Write out the records below once more, exactly as they stand.
-------- PROVIDED RECORDS --------
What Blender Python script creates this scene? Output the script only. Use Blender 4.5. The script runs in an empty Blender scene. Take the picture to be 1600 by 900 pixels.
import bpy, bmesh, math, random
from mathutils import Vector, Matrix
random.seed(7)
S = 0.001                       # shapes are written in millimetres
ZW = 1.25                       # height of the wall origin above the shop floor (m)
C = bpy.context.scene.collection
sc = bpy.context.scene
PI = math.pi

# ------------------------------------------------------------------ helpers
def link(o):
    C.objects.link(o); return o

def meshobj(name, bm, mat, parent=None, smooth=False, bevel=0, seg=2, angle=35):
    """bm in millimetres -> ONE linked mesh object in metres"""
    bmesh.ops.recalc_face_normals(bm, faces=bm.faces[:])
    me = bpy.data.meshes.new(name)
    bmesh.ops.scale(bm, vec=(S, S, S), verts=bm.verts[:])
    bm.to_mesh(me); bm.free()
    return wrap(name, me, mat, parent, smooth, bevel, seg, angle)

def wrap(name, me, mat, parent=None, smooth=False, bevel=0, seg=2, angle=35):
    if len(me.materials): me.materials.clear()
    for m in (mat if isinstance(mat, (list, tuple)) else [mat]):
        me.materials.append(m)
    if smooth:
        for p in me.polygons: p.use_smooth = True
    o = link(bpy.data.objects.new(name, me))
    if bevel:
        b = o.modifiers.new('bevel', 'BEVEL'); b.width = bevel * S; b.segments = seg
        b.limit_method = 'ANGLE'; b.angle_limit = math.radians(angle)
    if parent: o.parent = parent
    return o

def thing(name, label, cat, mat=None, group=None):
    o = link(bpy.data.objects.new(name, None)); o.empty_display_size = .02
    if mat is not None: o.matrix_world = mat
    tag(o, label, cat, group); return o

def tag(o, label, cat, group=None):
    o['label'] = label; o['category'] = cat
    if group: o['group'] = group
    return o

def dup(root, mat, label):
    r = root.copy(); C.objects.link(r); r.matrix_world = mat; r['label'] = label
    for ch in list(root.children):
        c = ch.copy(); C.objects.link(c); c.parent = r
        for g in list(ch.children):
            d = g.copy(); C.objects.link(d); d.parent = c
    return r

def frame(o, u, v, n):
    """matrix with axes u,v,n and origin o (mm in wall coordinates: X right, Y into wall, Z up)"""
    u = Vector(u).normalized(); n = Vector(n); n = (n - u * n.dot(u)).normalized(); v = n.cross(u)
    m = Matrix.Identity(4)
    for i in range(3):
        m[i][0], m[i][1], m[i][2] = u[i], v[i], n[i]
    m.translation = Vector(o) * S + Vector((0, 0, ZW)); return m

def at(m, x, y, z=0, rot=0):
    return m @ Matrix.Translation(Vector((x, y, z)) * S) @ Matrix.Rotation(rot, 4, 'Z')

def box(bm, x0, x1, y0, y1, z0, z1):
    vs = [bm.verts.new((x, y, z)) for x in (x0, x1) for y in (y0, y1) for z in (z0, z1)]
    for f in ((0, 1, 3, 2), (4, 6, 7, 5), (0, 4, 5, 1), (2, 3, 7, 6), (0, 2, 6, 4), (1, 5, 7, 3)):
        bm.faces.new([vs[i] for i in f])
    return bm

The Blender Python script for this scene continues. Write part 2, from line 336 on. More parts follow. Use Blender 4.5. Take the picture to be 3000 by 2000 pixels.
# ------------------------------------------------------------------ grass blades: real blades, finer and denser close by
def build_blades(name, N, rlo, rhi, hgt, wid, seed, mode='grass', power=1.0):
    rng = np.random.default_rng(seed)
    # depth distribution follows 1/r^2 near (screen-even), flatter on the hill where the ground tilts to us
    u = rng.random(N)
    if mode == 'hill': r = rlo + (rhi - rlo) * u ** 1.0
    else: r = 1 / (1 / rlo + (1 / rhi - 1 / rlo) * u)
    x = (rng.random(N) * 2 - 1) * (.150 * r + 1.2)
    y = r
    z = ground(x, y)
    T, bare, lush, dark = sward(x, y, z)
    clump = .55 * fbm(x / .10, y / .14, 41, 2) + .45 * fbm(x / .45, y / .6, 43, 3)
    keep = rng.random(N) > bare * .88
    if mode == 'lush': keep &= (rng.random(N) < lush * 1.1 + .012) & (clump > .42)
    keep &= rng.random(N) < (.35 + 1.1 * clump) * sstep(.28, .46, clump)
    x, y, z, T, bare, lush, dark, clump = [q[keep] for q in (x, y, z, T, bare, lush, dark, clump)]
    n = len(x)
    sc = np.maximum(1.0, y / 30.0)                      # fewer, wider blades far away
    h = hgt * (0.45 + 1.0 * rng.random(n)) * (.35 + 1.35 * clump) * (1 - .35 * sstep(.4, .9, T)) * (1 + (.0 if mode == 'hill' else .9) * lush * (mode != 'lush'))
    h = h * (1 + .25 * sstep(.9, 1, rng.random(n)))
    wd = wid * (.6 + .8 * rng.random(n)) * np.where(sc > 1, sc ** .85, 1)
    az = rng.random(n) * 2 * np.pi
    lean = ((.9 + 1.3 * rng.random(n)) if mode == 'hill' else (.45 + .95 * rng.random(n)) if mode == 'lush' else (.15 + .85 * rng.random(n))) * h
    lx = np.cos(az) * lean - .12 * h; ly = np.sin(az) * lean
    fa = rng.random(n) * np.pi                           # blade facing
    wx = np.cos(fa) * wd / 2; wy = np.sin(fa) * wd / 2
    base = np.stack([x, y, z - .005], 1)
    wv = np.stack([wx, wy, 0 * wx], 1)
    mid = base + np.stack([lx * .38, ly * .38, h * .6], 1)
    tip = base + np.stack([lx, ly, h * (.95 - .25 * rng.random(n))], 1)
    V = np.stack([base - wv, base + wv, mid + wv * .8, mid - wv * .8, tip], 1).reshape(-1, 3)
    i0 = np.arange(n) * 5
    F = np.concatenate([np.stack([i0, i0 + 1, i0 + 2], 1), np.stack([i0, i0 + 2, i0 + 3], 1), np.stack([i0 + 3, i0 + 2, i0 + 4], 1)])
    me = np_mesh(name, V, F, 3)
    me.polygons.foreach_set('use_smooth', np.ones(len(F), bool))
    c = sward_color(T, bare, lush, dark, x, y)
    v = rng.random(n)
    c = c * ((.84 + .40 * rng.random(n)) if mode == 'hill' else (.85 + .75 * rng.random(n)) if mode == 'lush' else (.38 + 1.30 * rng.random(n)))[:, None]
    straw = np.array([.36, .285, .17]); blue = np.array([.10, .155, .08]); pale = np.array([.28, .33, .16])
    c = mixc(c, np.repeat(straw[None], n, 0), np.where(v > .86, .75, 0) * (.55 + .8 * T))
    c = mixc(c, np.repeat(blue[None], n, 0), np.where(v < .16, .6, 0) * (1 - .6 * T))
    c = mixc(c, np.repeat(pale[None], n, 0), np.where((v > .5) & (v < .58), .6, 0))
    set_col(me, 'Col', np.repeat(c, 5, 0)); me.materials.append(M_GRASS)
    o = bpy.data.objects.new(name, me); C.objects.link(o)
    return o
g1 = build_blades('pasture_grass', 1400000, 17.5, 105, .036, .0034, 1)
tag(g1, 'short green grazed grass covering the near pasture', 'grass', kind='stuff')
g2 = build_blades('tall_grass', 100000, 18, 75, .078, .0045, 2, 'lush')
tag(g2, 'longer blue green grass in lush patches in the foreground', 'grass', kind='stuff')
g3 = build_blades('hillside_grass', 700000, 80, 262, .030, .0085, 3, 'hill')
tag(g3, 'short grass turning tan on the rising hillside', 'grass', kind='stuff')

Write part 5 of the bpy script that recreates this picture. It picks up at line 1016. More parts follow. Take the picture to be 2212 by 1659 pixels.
--------
TASK RESPONSE:
What Blender Python script creates this scene? Output the script only. Use Blender 4.5. The script runs in an empty Blender scene. Take the picture to be 1600 by 900 pixels.
import bpy, bmesh, math, random
from mathutils import Vector, Matrix
random.seed(7)
S = 0.001                       # shapes are written in millimetres
ZW = 1.25                       # height of the wall origin above the shop floor (m)
C = bpy.context.scene.collection
sc = bpy.context.scene
PI = math.pi

# ------------------------------------------------------------------ helpers
def link(o):
    C.objects.link(o); return o

def meshobj(name, bm, mat, parent=None, smooth=False, bevel=0, seg=2, angle=35):
    """bm in millimetres -> ONE linked mesh object in metres"""
    bmesh.ops.recalc_face_normals(bm, faces=bm.faces[:])
    me = bpy.data.meshes.new(name)
    bmesh.ops.scale(bm, vec=(S, S, S), verts=bm.verts[:])
    bm.to_mesh(me); bm.free()
    return wrap(name, me, mat, parent, smooth, bevel, seg, angle)

def wrap(name, me, mat, parent=None, smooth=False, bevel=0, seg=2, angle=35):
    if len(me.materials): me.materials.clear()
    for m in (mat if isinstance(mat, (list, tuple)) else [mat]):
        me.materials.append(m)
    if smooth:
        for p in me.polygons: p.use_smooth = True
    o = link(bpy.data.objects.new(name, me))
    if bevel:
        b = o.modifiers.new('bevel', 'BEVEL'); b.width = bevel * S; b.segments = seg
        b.limit_method = 'ANGLE'; b.angle_limit = math.radians(angle)
    if parent: o.parent = parent
    return o

def thing(name, label, cat, mat=None, group=None):
    o = link(bpy.data.objects.new(name, None)); o.empty_display_size = .02
    if mat is not None: o.matrix_world = mat
    tag(o, label, cat, group); return o

def tag(o, label, cat, group=None):
    o['label'] = label; o['category'] = cat
    if group: o['group'] = group
    return o

def dup(root, mat, label):
    r = root.copy(); C.objects.link(r); r.matrix_world = mat; r['label'] = label
    for ch in list(root.children):
        c = ch.copy(); C.objects.link(c); c.parent = r
        for g in list(ch.children):
            d = g.copy(); C.objects.link(d); d.parent = c
    return r

def frame(o, u, v, n):
    """matrix with axes u,v,n and origin o (mm in wall coordinates: X right, Y into wall, Z up)"""
    u = Vector(u).normalized(); n = Vector(n); n = (n - u * n.dot(u)).normalized(); v = n.cross(u)
    m = Matrix.Identity(4)
    for i in range(3):
        m[i][0], m[i][1], m[i][2] = u[i], v[i], n[i]
    m.translation = Vector(o) * S + Vector((0, 0, ZW)); return m

def at(m, x, y, z=0, rot=0):
    return m @ Matrix.Translation(Vector((x, y, z)) * S) @ Matrix.Rotation(rot, 4, 'Z')

def box(bm, x0, x1, y0, y1, z0, z1):
    vs = [bm.verts.new((x, y, z)) for x in (x0, x1) for y in (y0, y1) for z in (z0, z1)]
    for f in ((0, 1, 3, 2), (4, 6, 7, 5), (0, 4, 5, 1), (2, 3, 7, 6), (0, 2, 6, 4), (1, 5, 7, 3)):
        bm.faces.new([vs[i] for i in f])
    return bm

The Blender Python script for this scene continues. Write part 2, from line 336 on. More parts follow. Use Blender 4.5. Take the picture to be 3000 by 2000 pixels.
# ------------------------------------------------------------------ grass blades: real blades, finer and denser close by
def build_blades(name, N, rlo, rhi, hgt, wid, seed, mode='grass', power=1.0):
    rng = np.random.default_rng(seed)
    # depth distribution follows 1/r^2 near (screen-even), flatter on the hill where the ground tilts to us
    u = rng.random(N)
    if mode == 'hill': r = rlo + (rhi - rlo) * u ** 1.0
    else: r = 1 / (1 / rlo + (1 / rhi - 1 / rlo) * u)
    x = (rng.random(N) * 2 - 1) * (.150 * r + 1.2)
    y = r
    z = ground(x, y)
    T, bare, lush, dark = sward(x, y, z)
    clump = .55 * fbm(x / .10, y / .14, 41, 2) + .45 * fbm(x / .45, y / .6, 43, 3)
    keep = rng.random(N) > bare * .88
    if mode == 'lush': keep &= (rng.random(N) < lush * 1.1 + .012) & (clump > .42)
    keep &= rng.random(N) < (.35 + 1.1 * clump) * sstep(.28, .46, clump)
    x, y, z, T, bare, lush, dark, clump = [q[keep] for q in (x, y, z, T, bare, lush, dark, clump)]
    n = len(x)
    sc = np.maximum(1.0, y / 30.0)                      # fewer, wider blades far away
    h = hgt * (0.45 + 1.0 * rng.random(n)) * (.35 + 1.35 * clump) * (1 - .35 * sstep(.4, .9, T)) * (1 + (.0 if mode == 'hill' else .9) * lush * (mode != 'lush'))
    h = h * (1 + .25 * sstep(.9, 1, rng.random(n)))
    wd = wid * (.6 + .8 * rng.random(n)) * np.where(sc > 1, sc ** .85, 1)
    az = rng.random(n) * 2 * np.pi
    lean = ((.9 + 1.3 * rng.random(n)) if mode == 'hill' else (.45 + .95 * rng.random(n)) if mode == 'lush' else (.15 + .85 * rng.random(n))) * h
    lx = np.cos(az) * lean - .12 * h; ly = np.sin(az) * lean
    fa = rng.random(n) * np.pi                           # blade facing
    wx = np.cos(fa) * wd / 2; wy = np.sin(fa) * wd / 2
    base = np.stack([x, y, z - .005], 1)
    wv = np.stack([wx, wy, 0 * wx], 1)
    mid = base + np.stack([lx * .38, ly * .38, h * .6], 1)
    tip = base + np.stack([lx, ly, h * (.95 - .25 * rng.random(n))], 1)
    V = np.stack([base - wv, base + wv, mid + wv * .8, mid - wv * .8, tip], 1).reshape(-1, 3)
    i0 = np.arange(n) * 5
    F = np.concatenate([np.stack([i0, i0 + 1, i0 + 2], 1), np.stack([i0, i0 + 2, i0 + 3], 1), np.stack([i0 + 3, i0 + 2, i0 + 4], 1)])
    me = np_mesh(name, V, F, 3)
    me.polygons.foreach_set('use_smooth', np.ones(len(F), bool))
    c = sward_color(T, bare, lush, dark, x, y)
    v = rng.random(n)
    c = c * ((.84 + .40 * rng.random(n)) if mode == 'hill' else (.85 + .75 * rng.random(n)) if mode == 'lush' else (.38 + 1.30 * rng.random(n)))[:, None]
    straw = np.array([.36, .285, .17]); blue = np.array([.10, .155, .08]); pale = np.array([.28, .33, .16])
    c = mixc(c, np.repeat(straw[None], n, 0), np.where(v > .86, .75, 0) * (.55 + .8 * T))
    c = mixc(c, np.repeat(blue[None], n, 0), np.where(v < .16, .6, 0) * (1 - .6 * T))
    c = mixc(c, np.repeat(pale[None], n, 0), np.where((v > .5) & (v < .58), .6, 0))
    set_col(me, 'Col', np.repeat(c, 5, 0)); me.materials.append(M_GRASS)
    o = bpy.data.objects.new(name, me); C.objects.link(o)
    return o
g1 = build_blades('pasture_grass', 1400000, 17.5, 105, .036, .0034, 1)
tag(g1, 'short green grazed grass covering the near pasture', 'grass', kind='stuff')
g2 = build_blades('tall_grass', 100000, 18, 75, .078, .0045, 2, 'lush')
tag(g2, 'longer blue green grass in lush patches in the foreground', 'grass', kind='stuff')
g3 = build_blades('hillside_grass', 700000, 80, 262, .030, .0085, 3, 'hill')
tag(g3, 'short grass turning tan on the rising hillside', 'grass', kind='stuff')

Write part 5 of the bpy script that recreates this picture. It picks up at line 1016. More parts follow. Take the picture to be 2212 by 1659 pixels.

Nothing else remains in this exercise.